半導体世界最大手TSMC~熊本工場がいよいよ始動~
半導体受託生産の世界でも最大手、台湾積体電路製造(TSMC)が、国内初となる工場を、熊本県菊陽町に第一工場を建て、開所式が開かれた。
このプロジェクトは、年内に建設を始める第二工場と合わせ、政府が約1兆2千億円を助成する国家的プロジェクトである。
先端半導体のサプライチェーンを強め、台湾有事に備えて、経済安全保障を強化するのが最大のねらい。
今後、量産開始に向けて、生産ラインの立ち上げを急ぐという。
岸田首相も「半導体はデジタル化と脱炭素化に必要不可欠なテクノロジーだ」と意欲を示して、第二工場にも財政支援を決めたと発表。
日本と台湾がタッグを組み、半導体製造を進めていく。
第一工場では、日本企業が製造できない回路線幅12~28ナノメートル(ナノは10億分の一)相当のロジック半導体を生産する。
ロジック半導体とは、スマートフォンやパソコンに搭載され、コンピューターの頭脳となる半導体だ。

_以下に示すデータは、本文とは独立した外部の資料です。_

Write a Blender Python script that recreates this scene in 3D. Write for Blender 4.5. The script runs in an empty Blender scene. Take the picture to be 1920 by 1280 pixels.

近年は人工知能(AI)に進化に伴い、需要が急速に高まっている。
データを記憶保持するメモリー半導体や、電力を制御するパワー半導体などと区別される。
投資額は、なんと約86億ドル(約1兆2900億円)。
政府が最大4760億円を補助すると言われている。
TSMCは、第二工場も熊本県に建設すると正式に発表した。
2027年末に量産を始めるという。
第一工場と合わせ、6~40ナノメートル相当の製品を手掛ける。
雇用は合計3400人以上が見込まれている。
総投資額は200億ドルを超える見通しだ。
「今は地政学の時代。台湾側の期待は安保上の協力だ」
台湾の専門家は、財政支援が日本進出の決め手ではないことを主張している。
あくまで、中国の台湾への有事を避けるための、一手だということだと思う。
それだけ、日本は治安の面で優れている。
また、なんといっても、水が豊富。
第一工場だけで、一日当たり約8500トンの地下水を使う計画を立てている。
凄まじい水の量だ。
梅雨時期は、九州は水には困らない。それも見据えての建設なのだろう。
台湾のメディアによると、日本と米国、ドイツの3か国で増強し、
2028年には海外分が全生産の能力の約2割を占める見通しだという。
2027年に、熊本県に第二工場を稼働する計画もあって、日本の存在感がますます高まっている。
TSMCは、まずアメリカで建設計画を開始した。
アリゾナ州フェニックス工場が先行したが、人手不足やコスト上昇などが原因で、建設が遅れ、
結果的に熊本工場が先に実現。
なぜ、アメリカを加速させる必要があるのか。
それは、米軍の戦闘機やミサイルなどに不可欠な半導体は台湾でTSMCが製造しているから。
台湾情勢の緊迫化など安全保障上の理由から米国産化を加速させる必要があると言われている。
日米で生産する製品は異なるとされているが、
日本政府の積極的な助成や、良質な労働力が熊本工場の迅速な建設につながったと、台湾の専門家は語っている。
TSMCの熊本進出を機に、九州は半導体関連の投資が続き、活気づいている。
経済効果は、20兆円を超えるとされ、「歴史的変革期で100年に1度のビッグチャンス」と沸きに沸いている。
地元では早くも第三工場建設に期待が高まっている。
「半導体を制するものが世界を制する」
デジタル技術だけでなく、軍事・防衛面でも欠かせない半導体の連携は安全保障に欠かせない。
多額の税金を投じて、迎えた台湾の巨頭。
世界大手として先端半導体技術をリードし、関連投資も呼び寄せて、九州は半導体特需に沸く。
一方では、宅地や農地が広がる小さな町は、工場の出現で生活環境が激変しつつある。